DATA PROVIDED:

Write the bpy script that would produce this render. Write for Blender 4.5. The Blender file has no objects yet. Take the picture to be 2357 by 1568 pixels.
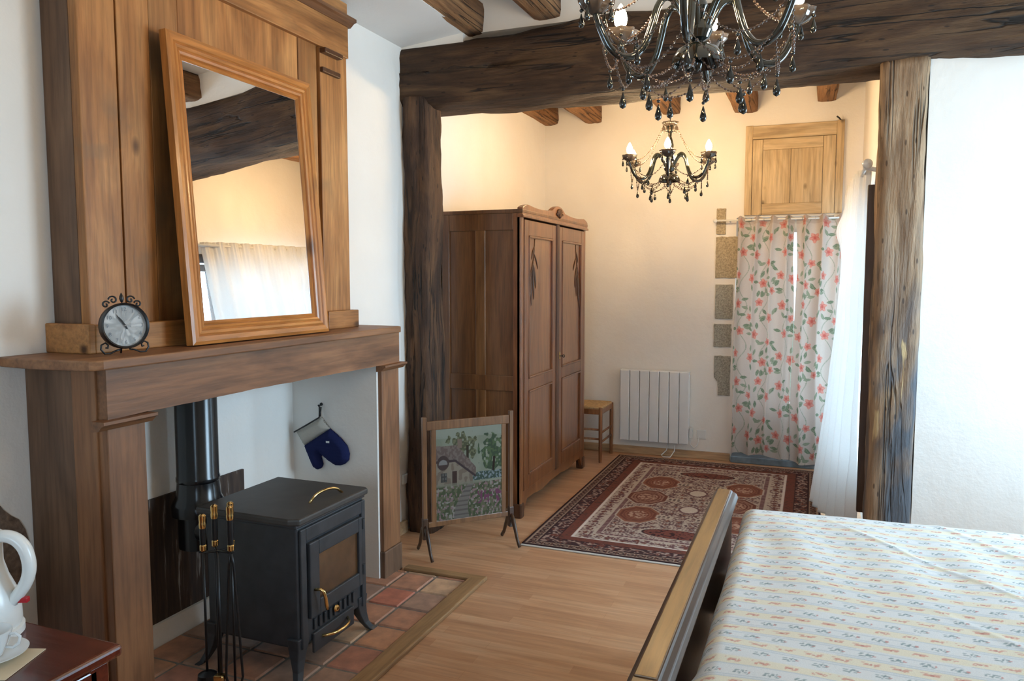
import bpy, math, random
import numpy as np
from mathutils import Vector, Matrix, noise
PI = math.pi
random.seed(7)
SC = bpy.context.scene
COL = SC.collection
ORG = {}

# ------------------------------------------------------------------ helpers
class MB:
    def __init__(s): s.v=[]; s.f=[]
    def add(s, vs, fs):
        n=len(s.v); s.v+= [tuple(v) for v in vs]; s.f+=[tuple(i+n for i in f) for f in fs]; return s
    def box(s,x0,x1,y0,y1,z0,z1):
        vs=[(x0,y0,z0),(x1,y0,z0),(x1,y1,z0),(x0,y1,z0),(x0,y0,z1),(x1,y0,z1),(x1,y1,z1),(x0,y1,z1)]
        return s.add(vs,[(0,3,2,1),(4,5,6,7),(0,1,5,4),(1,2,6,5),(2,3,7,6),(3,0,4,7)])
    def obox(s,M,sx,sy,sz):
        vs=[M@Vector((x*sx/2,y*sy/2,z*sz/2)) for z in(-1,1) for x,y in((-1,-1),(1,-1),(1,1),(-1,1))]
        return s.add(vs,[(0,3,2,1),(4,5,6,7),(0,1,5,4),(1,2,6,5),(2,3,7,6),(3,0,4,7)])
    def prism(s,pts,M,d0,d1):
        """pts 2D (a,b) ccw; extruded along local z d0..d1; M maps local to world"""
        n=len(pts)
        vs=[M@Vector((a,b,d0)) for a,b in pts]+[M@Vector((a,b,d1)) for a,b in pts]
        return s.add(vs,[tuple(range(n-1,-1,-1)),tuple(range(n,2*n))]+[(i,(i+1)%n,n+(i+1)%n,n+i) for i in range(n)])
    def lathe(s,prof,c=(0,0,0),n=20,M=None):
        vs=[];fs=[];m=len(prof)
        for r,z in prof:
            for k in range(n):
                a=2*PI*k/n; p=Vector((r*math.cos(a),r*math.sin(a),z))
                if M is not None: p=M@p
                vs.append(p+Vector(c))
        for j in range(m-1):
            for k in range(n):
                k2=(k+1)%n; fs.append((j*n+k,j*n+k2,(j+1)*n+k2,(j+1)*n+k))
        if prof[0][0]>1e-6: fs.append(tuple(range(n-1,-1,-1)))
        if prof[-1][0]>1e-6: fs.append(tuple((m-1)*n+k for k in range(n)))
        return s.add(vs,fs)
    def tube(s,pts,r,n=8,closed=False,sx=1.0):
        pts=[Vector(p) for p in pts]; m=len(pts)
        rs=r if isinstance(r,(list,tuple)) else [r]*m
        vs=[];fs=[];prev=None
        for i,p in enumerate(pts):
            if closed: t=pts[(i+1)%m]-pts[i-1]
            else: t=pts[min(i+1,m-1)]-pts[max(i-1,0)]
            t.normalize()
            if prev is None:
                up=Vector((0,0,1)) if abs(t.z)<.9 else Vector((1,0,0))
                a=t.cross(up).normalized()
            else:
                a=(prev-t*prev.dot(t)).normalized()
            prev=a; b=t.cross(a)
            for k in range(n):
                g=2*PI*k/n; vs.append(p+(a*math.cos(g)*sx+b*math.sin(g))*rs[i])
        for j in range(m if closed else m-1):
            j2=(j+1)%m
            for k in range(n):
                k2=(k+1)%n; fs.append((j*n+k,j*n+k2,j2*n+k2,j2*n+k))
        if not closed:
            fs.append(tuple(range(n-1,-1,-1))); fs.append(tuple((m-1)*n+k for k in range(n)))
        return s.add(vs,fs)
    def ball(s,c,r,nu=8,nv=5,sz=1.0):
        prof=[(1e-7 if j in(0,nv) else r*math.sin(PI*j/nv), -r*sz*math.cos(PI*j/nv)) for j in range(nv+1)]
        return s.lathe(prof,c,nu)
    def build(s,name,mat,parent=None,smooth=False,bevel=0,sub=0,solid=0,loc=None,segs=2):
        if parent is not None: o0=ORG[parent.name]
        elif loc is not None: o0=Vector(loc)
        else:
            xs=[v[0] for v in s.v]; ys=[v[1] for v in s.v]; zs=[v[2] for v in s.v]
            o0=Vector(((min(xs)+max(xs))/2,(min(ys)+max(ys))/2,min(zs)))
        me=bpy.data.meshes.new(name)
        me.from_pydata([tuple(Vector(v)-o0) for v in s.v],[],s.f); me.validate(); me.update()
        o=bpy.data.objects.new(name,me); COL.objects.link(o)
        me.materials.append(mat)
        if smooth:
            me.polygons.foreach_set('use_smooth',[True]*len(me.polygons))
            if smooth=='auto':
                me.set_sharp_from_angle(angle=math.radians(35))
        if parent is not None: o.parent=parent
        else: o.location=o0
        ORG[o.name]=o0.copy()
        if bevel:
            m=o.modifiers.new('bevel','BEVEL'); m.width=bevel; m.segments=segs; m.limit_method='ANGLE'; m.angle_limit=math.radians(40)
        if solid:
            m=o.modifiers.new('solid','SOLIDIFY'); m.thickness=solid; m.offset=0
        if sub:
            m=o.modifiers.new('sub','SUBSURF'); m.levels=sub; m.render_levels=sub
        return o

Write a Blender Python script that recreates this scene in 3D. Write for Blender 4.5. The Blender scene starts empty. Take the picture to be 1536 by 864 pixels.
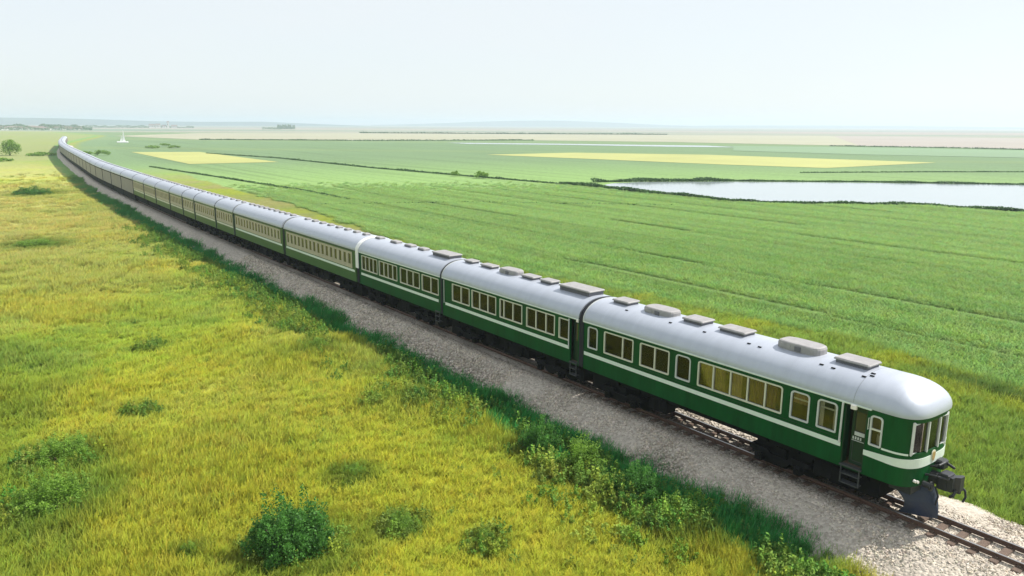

GIVEN REQUEST: Repeat the data exactly, excluding the pictures.

SOLUTION FOR THIS EXERCISE:
Write the bpy script that would produce this render. Write for Blender 4.5. The Blender file has no objects yet. Take the picture to be 2357 by 1568 pixels.
import bpy, math, random
import numpy as np
from mathutils import Vector, Matrix, noise
PI = math.pi
random.seed(7)
SC = bpy.context.scene
COL = SC.collection
ORG = {}

# ------------------------------------------------------------------ helpers
class MB:
    def __init__(s): s.v=[]; s.f=[]
    def add(s, vs, fs):
        n=len(s.v); s.v+= [tuple(v) for v in vs]; s.f+=[tuple(i+n for i in f) for f in fs]; return s
    def box(s,x0,x1,y0,y1,z0,z1):
        vs=[(x0,y0,z0),(x1,y0,z0),(x1,y1,z0),(x0,y1,z0),(x0,y0,z1),(x1,y0,z1),(x1,y1,z1),(x0,y1,z1)]
        return s.add(vs,[(0,3,2,1),(4,5,6,7),(0,1,5,4),(1,2,6,5),(2,3,7,6),(3,0,4,7)])
    def obox(s,M,sx,sy,sz):
        vs=[M@Vector((x*sx/2,y*sy/2,z*sz/2)) for z in(-1,1) for x,y in((-1,-1),(1,-1),(1,1),(-1,1))]
        return s.add(vs,[(0,3,2,1),(4,5,6,7),(0,1,5,4),(1,2,6,5),(2,3,7,6),(3,0,4,7)])
    def prism(s,pts,M,d0,d1):
        """pts 2D (a,b) ccw; extruded along local z d0..d1; M maps local to world"""
        n=len(pts)
        vs=[M@Vector((a,b,d0)) for a,b in pts]+[M@Vector((a,b,d1)) for a,b in pts]
        return s.add(vs,[tuple(range(n-1,-1,-1)),tuple(range(n,2*n))]+[(i,(i+1)%n,n+(i+1)%n,n+i) for i in range(n)])
    def lathe(s,prof,c=(0,0,0),n=20,M=None):
        vs=[];fs=[];m=len(prof)
        for r,z in prof:
            for k in range(n):
                a=2*PI*k/n; p=Vector((r*math.cos(a),r*math.sin(a),z))
                if M is not None: p=M@p
                vs.append(p+Vector(c))
        for j in range(m-1):
            for k in range(n):
                k2=(k+1)%n; fs.append((j*n+k,j*n+k2,(j+1)*n+k2,(j+1)*n+k))
        if prof[0][0]>1e-6: fs.append(tuple(range(n-1,-1,-1)))
        if prof[-1][0]>1e-6: fs.append(tuple((m-1)*n+k for k in range(n)))
        return s.add(vs,fs)
    def tube(s,pts,r,n=8,closed=False,sx=1.0):
        pts=[Vector(p) for p in pts]; m=len(pts)
        rs=r if isinstance(r,(list,tuple)) else [r]*m
        vs=[];fs=[];prev=None
        for i,p in enumerate(pts):
            if closed: t=pts[(i+1)%m]-pts[i-1]
            else: t=pts[min(i+1,m-1)]-pts[max(i-1,0)]
            t.normalize()
            if prev is None:
                up=Vector((0,0,1)) if abs(t.z)<.9 else Vector((1,0,0))
                a=t.cross(up).normalized()
            else:
                a=(prev-t*prev.dot(t)).normalized()
            prev=a; b=t.cross(a)
            for k in range(n):
                g=2*PI*k/n; vs.append(p+(a*math.cos(g)*sx+b*math.sin(g))*rs[i])
        for j in range(m if closed else m-1):
            j2=(j+1)%m
            for k in range(n):
                k2=(k+1)%n; fs.append((j*n+k,j*n+k2,j2*n+k2,j2*n+k))
        if not closed:
            fs.append(tuple(range(n-1,-1,-1))); fs.append(tuple((m-1)*n+k for k in range(n)))
        return s.add(vs,fs)
    def ball(s,c,r,nu=8,nv=5,sz=1.0):
        prof=[(1e-7 if j in(0,nv) else r*math.sin(PI*j/nv), -r*sz*math.cos(PI*j/nv)) for j in range(nv+1)]
        return s.lathe(prof,c,nu)
    def build(s,name,mat,parent=None,smooth=False,bevel=0,sub=0,solid=0,loc=None,segs=2):
        if parent is not None: o0=ORG[parent.name]
        elif loc is not None: o0=Vector(loc)
        else:
            xs=[v[0] for v in s.v]; ys=[v[1] for v in s.v]; zs=[v[2] for v in s.v]
            o0=Vector(((min(xs)+max(xs))/2,(min(ys)+max(ys))/2,min(zs)))
        me=bpy.data.meshes.new(name)
        me.from_pydata([tuple(Vector(v)-o0) for v in s.v],[],s.f); me.validate(); me.update()
        o=bpy.data.objects.new(name,me); COL.objects.link(o)
        me.materials.append(mat)
        if smooth:
            me.polygons.foreach_set('use_smooth',[True]*len(me.polygons))
            if smooth=='auto':
                me.set_sharp_from_angle(angle=math.radians(35))
        if parent is not None: o.parent=parent
        else: o.location=o0
        ORG[o.name]=o0.copy()
        if bevel:
            m=o.modifiers.new('bevel','BEVEL'); m.width=bevel; m.segments=segs; m.limit_method='ANGLE'; m.angle_limit=math.radians(40)
        if solid:
            m=o.modifiers.new('solid','SOLIDIFY'); m.thickness=solid; m.offset=0
        if sub:
            m=o.modifiers.new('sub','SUBSURF'); m.levels=sub; m.render_levels=sub
        return o

Write a Blender Python script that recreates this scene in 3D. Write for Blender 4.5. The Blender scene starts empty. Take the picture to be 1536 by 864 pixels.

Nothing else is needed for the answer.